Yes. That’s helpful. And then sticking on this guidance discussion, as far as the revenue growth, expecting to outpace expense growth, just to clarify is that guidance for the full year 2016 or is that just for the last two quarters of 2016 because it looks like the words may change probably from the previous quarter.

Steve Bradshaw

Well, I think what we’ve said is, our intent is to grow revenues to maintain expense growth below slightly below our revenue growth. Without these one-time items that we’ve been dealing with in the first and second quarter, and they’ve certainly clouded the picture. I mean there we’re disappointed in some of those, but I do think our core run rate operating expenses we have every intent as we go through our budget cycle this fall to build a budget that contains expense growth inside revenue growth rates.

Matt Olney

Okay, thanks. And just lastly, the energy allowances now think over $100 million.

Steve Bradshaw

Yes.

Matt Olney

How much of that is allocated towards specific credits? And secondly as you noted the cumulative energy charge-offs in that $34 million, how much would be thinking about remaining there as far as energy charge-off?

Steve Bradshaw

We only have one credit with specific impairment that would be considered in that kind of $100 million number.

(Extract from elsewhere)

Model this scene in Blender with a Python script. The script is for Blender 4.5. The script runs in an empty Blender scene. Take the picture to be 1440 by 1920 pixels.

The rest of it is really a general allocation just based on the formula and the credit grade associated with the book, we’re not in the habit of giving a specific charge-off guidance, I think we’ll stick with what we indicated in our press release, which is that, we certainly expect charge-offs to be below our provision guidance.

Matt Olney

Thank you.

Operator

[Operator Instructions] Our next question is from Gary Tenner from D.A. Davidson.

Gary Tenner

Thanks, good afternoon.

Steve Bradshaw

Hi.

Gary Tenner

Quick question again on the expenses in terms of the mortgage banking costs you’ve highlighted in press release of course, there was some increased costs because of the pre-payments on almost are servicing for others, was there any element of that in the first quarter as well or is that first quarter number more of a clean number?

Steve Bradshaw

That’s more of a clean number. And then I think the mortgage amortization kicked up because of the rate decline in the second quarter. And then the other element of that is our continued, if you want to call it kind of clean up and getting our hands around some of the reserves that support our default mortgages. And we’re working hard on that as we mentioned in our comments and you may see another $1.5 million to $1 million.

Hopefully it’s over the next quarter, but I’m not going to say it won’t be and we continue to find areas there where we need – where we have exposure and we need to support with reserves. I think that will fade away over time. But that’s still has been an element of our expenses for the last couple of quarters and it will be probably for ongoing for at least another quarter, and that’s $1.5 million to $1 million.

Gary Tenner

Right, thank you.

Operator

And there are no further audio questions at this time.

Joe Crivelli

All right. Well, thanks everybody for joining us. If you have any follow-up questions, you can give me a call either this evening or tomorrow at 918-595-3027. Thanks for talking to us, and we’ll catch you later. Bye-bye.

Operator

That concludes today’s conference. You may now disconnect.